Recorded information:
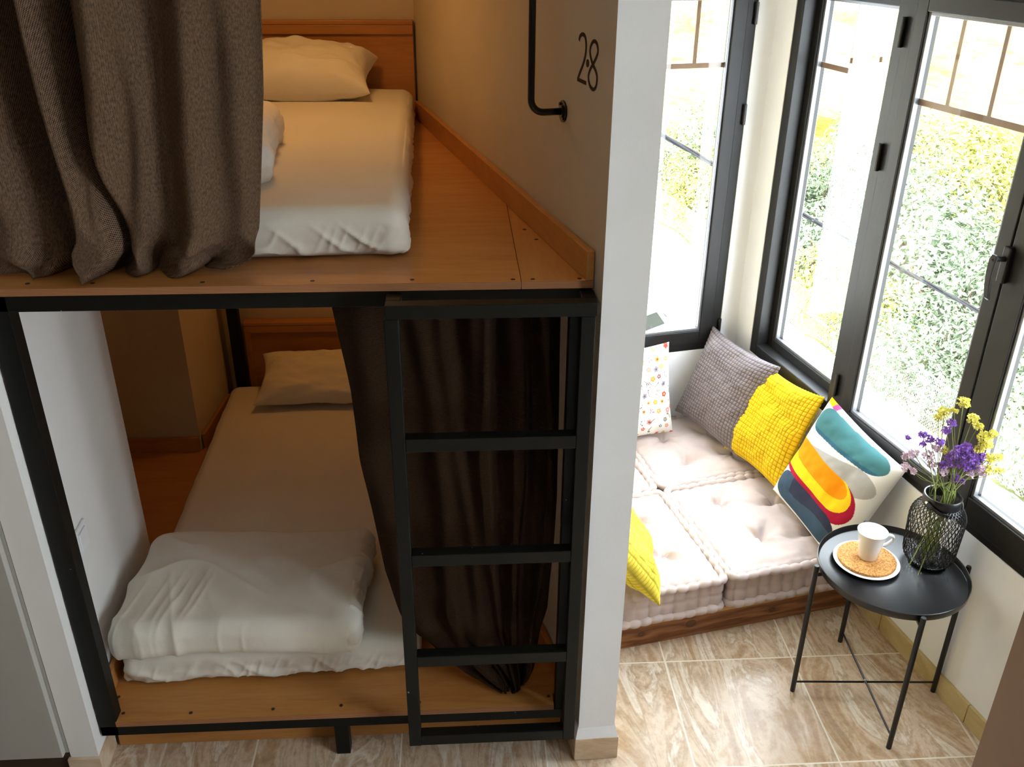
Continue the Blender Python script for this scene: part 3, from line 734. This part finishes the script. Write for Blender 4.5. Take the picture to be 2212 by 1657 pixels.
# ------------------------------------------------------------------ throw cushions
def throw(nm, label, mat, hx, hy, T, seed, loc, rot, waffle=0, col=None, n=60, pinch=.07, wr=.006, sag=0, back=None):
    """square cushion standing on its lower edge; local x right, z up, front = -y"""
    V = []; idx = {}; CO = []; N = n
    def base(s, t, sg):
        x = hx*s*(1-pinch*(1-t*t)); z = hy*t*(1-pinch*(1-s*s))
        e = (1-abs(s)**3.2)*(1-abs(t)**3.2); y = T*max(0, e)**.55*(1 if sg > 0 else .8)
        ww = wr*fbm(s*2.3+seed, t*2.3, 2*sg, seed, 3)*min(1, e*2.2)
        ww += .010*sag*exp(-((t-.55+.35*s)/.10)**2)*min(1, e*2)
        # pull lines into the corners
        return Vector((x, -(y+ww)*sg, z+hy))
    S_ = [-1+2*i/N for i in range(N+1)]
    for sg in (1, -1):
        for j, t in enumerate(S_):
            for i, s in enumerate(S_):
                if sg < 0 and (i in (0, N) or j in (0, N)): idx[(sg,i,j)] = idx[(1,i,j)]; continue
                p = base(s, t, sg)
                if waffle:
                    e = .01; pu = base(min(1, s+e), t, sg)-base(max(-1, s-e), t, sg); pv = base(s, min(1, t+e), sg)-base(s, max(-1, t-e), sg)
                    nn = pu.cross(pv); nn = nn.normalized() if nn.length > 1e-9 else Vector((0,-1,0))
                    if nn.y*sg > 0: nn = -nn
                    wob = .25*noise(s*3, t*3, sg, seed)
                    ca = abs(sin((s*waffle/2+wob*.2)*pi)); cb_ = abs(sin((t*waffle/2*hy/hx+wob*.2)*pi))
                    p += nn*(.0046*(min(ca, cb_)**.5)-.0025)
                idx[(sg,i,j)] = len(V); V.append(p)
                if col is not None: CO.append(col(s, t, sg))
                elif waffle:
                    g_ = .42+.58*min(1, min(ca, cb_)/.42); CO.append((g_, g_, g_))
    F = []
    for j in range(N):
        for i in range(N):
            F.append((idx[(1,i,j)],idx[(1,i+1,j)],idx[(1,i+1,j+1)],idx[(1,i,j+1)]))
            F.append((idx[(-1,i,j+1)],idx[(-1,i+1,j+1)],idx[(-1,i+1,j)],idx[(-1,i,j)]))
    mb = MB(); mb.v = [tuple(p) for p in V]; mb.f = F; mb.m = [0]*len(F)
    if CO: mb.col = [(*c, 1) for c in CO]
    yaw, lean, roll = rot
    R = Matrix.Rotation(A+yaw, 4, 'Z') @ Matrix.Rotation(-lean, 4, 'X') @ Matrix.Rotation(roll, 4, 'Y')
    o = mb.build(nm, mat, smooth=True); o.matrix_world = Matrix.Translation(B(*loc)) @ R
    return tag(o, label, 'cushion')
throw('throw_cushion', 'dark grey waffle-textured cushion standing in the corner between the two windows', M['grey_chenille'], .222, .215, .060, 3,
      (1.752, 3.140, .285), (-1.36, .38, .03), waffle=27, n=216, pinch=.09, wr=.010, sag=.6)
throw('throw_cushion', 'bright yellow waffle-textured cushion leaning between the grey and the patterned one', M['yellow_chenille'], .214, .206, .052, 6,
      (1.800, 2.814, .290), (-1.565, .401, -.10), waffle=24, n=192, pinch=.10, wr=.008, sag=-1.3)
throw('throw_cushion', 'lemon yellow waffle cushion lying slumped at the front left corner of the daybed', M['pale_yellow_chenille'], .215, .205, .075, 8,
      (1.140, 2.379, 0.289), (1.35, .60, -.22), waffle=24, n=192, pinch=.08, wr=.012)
# curved bands of the patterned cushion
WH, TEAL, GREY, ORA, YEL, RED, NAVY, NAV2, MAG = (.74,.73,.71), (.055,.17,.185), (.40,.395,.39), (.84,.27,.0), (.86,.56,.01), (.36,.008,.035), (.04,.075,.12), (.03,.035,.065), (.50,.06,.2)
def pat(s, t, sg):
    if sg < 0: return (.78,.76,.72)
    def lens(s0, s1, c, h, r):
        if s < s0 or s > s1: return False
        k = min(1, (s-s0)/r, (s1-s)/r); k = sqrt(max(0, 1-(1-k)**2)); return abs(t-c) < h*k
    col = WH
    if t > .93 and s < -.66: col = MAG if s > -.80 else YEL
    if lens(-1.5, .94, .33+.07*s, .24, .42): col = GREY if t < .34+.30*(s+.35) else (.70,.70,.68)
    if lens(-1.4, .87, -.09-.03*s, .335+.03*s, .38): col = RED
    if lens(-1.3, .74, -.02, .285, .36): col = YEL
    if lens(-1.04, .60, .08, .185, .34): col = ORA
    if lens(-.95, .78, -.65, .275, .34): col = NAV2 if t > -.62+.06*sin(s*4) and s > -.5 else NAVY
    if lens(-.92, .87, .755+.06*s, .205-.04*s, .28): col = (.035,.12,.18) if t < .62+.10*s else TEAL
    return col
throw('throw_cushion', 'white cushion printed with curved teal, orange, yellow, red and navy bands', M['print'], .225, .222, .066, 4,
      (1.798, 2.405, .285), (-1.517, .360, .12), n=240, col=pat, pinch=.05, wr=.005)
# flowered cushion: the print is rasterised on a fine mesh
NF = 300
img = np.tile(np.array([.86, .85, .82]), (NF+1, NF+1, 1)); fr_ = random.Random(21)
YY, XX = np.mgrid[0:NF+1, 0:NF+1]
def disk(x, y, r, c): img[((XX-x)**2+(YY-y)**2) < r*r] = c
def flower(x, y, r, c, c2, a0):
    for k in range(5): a = a0+2*pi*k/5; disk(x+r*.62*cos(a), y+r*.62*sin(a), r*.44, c)
    disk(x, y, r*.34, c2)
def curve(x, y, a, L, c, turn, w_=1.1):
    for k in range(int(L)):
        x += cos(a); y += sin(a); a += turn; disk(x, y, w_, c)
    return x, y
cols = [(.62,.07,.05),(.70,.30,.06),(.78,.20,.16),(.30,.05,.05),(.75,.45,.10),(.25,.28,.33),(.80,.32,.30)]
for gy in range(11):
    for gx in range(11):
        x = gx*29+fr_.uniform(-6, 6)+(gy % 2)*13; y = gy*29+fr_.uniform(-6, 6); q = fr_.random()
        if q < .52: flower(x, y, fr_.uniform(5.5, 10.5), fr_.choice(cols), fr_.choice([(.85,.6,.2),(.8,.78,.7),(.3,.05,.05)]), fr_.uniform(0, 6))
        elif q < .75:
            ex, ey = curve(x, y, fr_.uniform(0, 6), 22, (.12,.13,.10), fr_.uniform(-.06, .06))
            for k in range(3): disk(ex+fr_.uniform(-5, 5), ey+fr_.uniform(-5, 5), 2.0, (.14,.16,.12))
        else:
            for k in range(6): disk(x+fr_.uniform(-9, 9), y+fr_.uniform(-9, 9), 1.9, fr_.choice([(.10,.11,.14),(.55,.08,.06),(.2,.22,.25)]))
def flo(s, t, sg):
    i = int(round((s+1)/2*NF)); j = int(round((t+1)/2*NF)); return tuple(img[j, i])
throw('throw_cushion', 'white cushion printed with small red, ochre and grey flowers, half hidden by the wall end', M['print'], .215, .205, .055, 2,
      (1.422, 3.195, .268), (.099, .245, .0), n=NF, col=flo, pinch=.06, wr=.008)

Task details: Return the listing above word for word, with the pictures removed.

Final result:
Continue the Blender Python script for this scene: part 3, from line 734. This part finishes the script. Write for Blender 4.5. Take the picture to be 2212 by 1657 pixels.
# ------------------------------------------------------------------ throw cushions
def throw(nm, label, mat, hx, hy, T, seed, loc, rot, waffle=0, col=None, n=60, pinch=.07, wr=.006, sag=0, back=None):
    """square cushion standing on its lower edge; local x right, z up, front = -y"""
    V = []; idx = {}; CO = []; N = n
    def base(s, t, sg):
        x = hx*s*(1-pinch*(1-t*t)); z = hy*t*(1-pinch*(1-s*s))
        e = (1-abs(s)**3.2)*(1-abs(t)**3.2); y = T*max(0, e)**.55*(1 if sg > 0 else .8)
        ww = wr*fbm(s*2.3+seed, t*2.3, 2*sg, seed, 3)*min(1, e*2.2)
        ww += .010*sag*exp(-((t-.55+.35*s)/.10)**2)*min(1, e*2)
        # pull lines into the corners
        return Vector((x, -(y+ww)*sg, z+hy))
    S_ = [-1+2*i/N for i in range(N+1)]
    for sg in (1, -1):
        for j, t in enumerate(S_):
            for i, s in enumerate(S_):
                if sg < 0 and (i in (0, N) or j in (0, N)): idx[(sg,i,j)] = idx[(1,i,j)]; continue
                p = base(s, t, sg)
                if waffle:
                    e = .01; pu = base(min(1, s+e), t, sg)-base(max(-1, s-e), t, sg); pv = base(s, min(1, t+e), sg)-base(s, max(-1, t-e), sg)
                    nn = pu.cross(pv); nn = nn.normalized() if nn.length > 1e-9 else Vector((0,-1,0))
                    if nn.y*sg > 0: nn = -nn
                    wob = .25*noise(s*3, t*3, sg, seed)
                    ca = abs(sin((s*waffle/2+wob*.2)*pi)); cb_ = abs(sin((t*waffle/2*hy/hx+wob*.2)*pi))
                    p += nn*(.0046*(min(ca, cb_)**.5)-.0025)
                idx[(sg,i,j)] = len(V); V.append(p)
                if col is not None: CO.append(col(s, t, sg))
                elif waffle:
                    g_ = .42+.58*min(1, min(ca, cb_)/.42); CO.append((g_, g_, g_))
    F = []
    for j in range(N):
        for i in range(N):
            F.append((idx[(1,i,j)],idx[(1,i+1,j)],idx[(1,i+1,j+1)],idx[(1,i,j+1)]))
            F.append((idx[(-1,i,j+1)],idx[(-1,i+1,j+1)],idx[(-1,i+1,j)],idx[(-1,i,j)]))
    mb = MB(); mb.v = [tuple(p) for p in V]; mb.f = F; mb.m = [0]*len(F)
    if CO: mb.col = [(*c, 1) for c in CO]
    yaw, lean, roll = rot
    R = Matrix.Rotation(A+yaw, 4, 'Z') @ Matrix.Rotation(-lean, 4, 'X') @ Matrix.Rotation(roll, 4, 'Y')
    o = mb.build(nm, mat, smooth=True); o.matrix_world = Matrix.Translation(B(*loc)) @ R
    return tag(o, label, 'cushion')
throw('throw_cushion', 'dark grey waffle-textured cushion standing in the corner between the two windows', M['grey_chenille'], .222, .215, .060, 3,
      (1.752, 3.140, .285), (-1.36, .38, .03), waffle=27, n=216, pinch=.09, wr=.010, sag=.6)
throw('throw_cushion', 'bright yellow waffle-textured cushion leaning between the grey and the patterned one', M['yellow_chenille'], .214, .206, .052, 6,
      (1.800, 2.814, .290), (-1.565, .401, -.10), waffle=24, n=192, pinch=.10, wr=.008, sag=-1.3)
throw('throw_cushion', 'lemon yellow waffle cushion lying slumped at the front left corner of the daybed', M['pale_yellow_chenille'], .215, .205, .075, 8,
      (1.140, 2.379, 0.289), (1.35, .60, -.22), waffle=24, n=192, pinch=.08, wr=.012)
# curved bands of the patterned cushion
WH, TEAL, GREY, ORA, YEL, RED, NAVY, NAV2, MAG = (.74,.73,.71), (.055,.17,.185), (.40,.395,.39), (.84,.27,.0), (.86,.56,.01), (.36,.008,.035), (.04,.075,.12), (.03,.035,.065), (.50,.06,.2)
def pat(s, t, sg):
    if sg < 0: return (.78,.76,.72)
    def lens(s0, s1, c, h, r):
        if s < s0 or s > s1: return False
        k = min(1, (s-s0)/r, (s1-s)/r); k = sqrt(max(0, 1-(1-k)**2)); return abs(t-c) < h*k
    col = WH
    if t > .93 and s < -.66: col = MAG if s > -.80 else YEL
    if lens(-1.5, .94, .33+.07*s, .24, .42): col = GREY if t < .34+.30*(s+.35) else (.70,.70,.68)
    if lens(-1.4, .87, -.09-.03*s, .335+.03*s, .38): col = RED
    if lens(-1.3, .74, -.02, .285, .36): col = YEL
    if lens(-1.04, .60, .08, .185, .34): col = ORA
    if lens(-.95, .78, -.65, .275, .34): col = NAV2 if t > -.62+.06*sin(s*4) and s > -.5 else NAVY
    if lens(-.92, .87, .755+.06*s, .205-.04*s, .28): col = (.035,.12,.18) if t < .62+.10*s else TEAL
    return col
throw('throw_cushion', 'white cushion printed with curved teal, orange, yellow, red and navy bands', M['print'], .225, .222, .066, 4,
      (1.798, 2.405, .285), (-1.517, .360, .12), n=240, col=pat, pinch=.05, wr=.005)
# flowered cushion: the print is rasterised on a fine mesh
NF = 300
img = np.tile(np.array([.86, .85, .82]), (NF+1, NF+1, 1)); fr_ = random.Random(21)
YY, XX = np.mgrid[0:NF+1, 0:NF+1]
def disk(x, y, r, c): img[((XX-x)**2+(YY-y)**2) < r*r] = c
def flower(x, y, r, c, c2, a0):
    for k in range(5): a = a0+2*pi*k/5; disk(x+r*.62*cos(a), y+r*.62*sin(a), r*.44, c)
    disk(x, y, r*.34, c2)
def curve(x, y, a, L, c, turn, w_=1.1):
    for k in range(int(L)):
        x += cos(a); y += sin(a); a += turn; disk(x, y, w_, c)
    return x, y
cols = [(.62,.07,.05),(.70,.30,.06),(.78,.20,.16),(.30,.05,.05),(.75,.45,.10),(.25,.28,.33),(.80,.32,.30)]
for gy in range(11):
    for gx in range(11):
        x = gx*29+fr_.uniform(-6, 6)+(gy % 2)*13; y = gy*29+fr_.uniform(-6, 6); q = fr_.random()
        if q < .52: flower(x, y, fr_.uniform(5.5, 10.5), fr_.choice(cols), fr_.choice([(.85,.6,.2),(.8,.78,.7),(.3,.05,.05)]), fr_.uniform(0, 6))
        elif q < .75:
            ex, ey = curve(x, y, fr_.uniform(0, 6), 22, (.12,.13,.10), fr_.uniform(-.06, .06))
            for k in range(3): disk(ex+fr_.uniform(-5, 5), ey+fr_.uniform(-5, 5), 2.0, (.14,.16,.12))
        else:
            for k in range(6): disk(x+fr_.uniform(-9, 9), y+fr_.uniform(-9, 9), 1.9, fr_.choice([(.10,.11,.14),(.55,.08,.06),(.2,.22,.25)]))
def flo(s, t, sg):
    i = int(round((s+1)/2*NF)); j = int(round((t+1)/2*NF)); return tuple(img[j, i])
throw('throw_cushion', 'white cushion printed with small red, ochre and grey flowers, half hidden by the wall end', M['print'], .215, .205, .055, 2,
      (1.422, 3.195, .268), (.099, .245, .0), n=NF, col=flo, pinch=.06, wr=.008)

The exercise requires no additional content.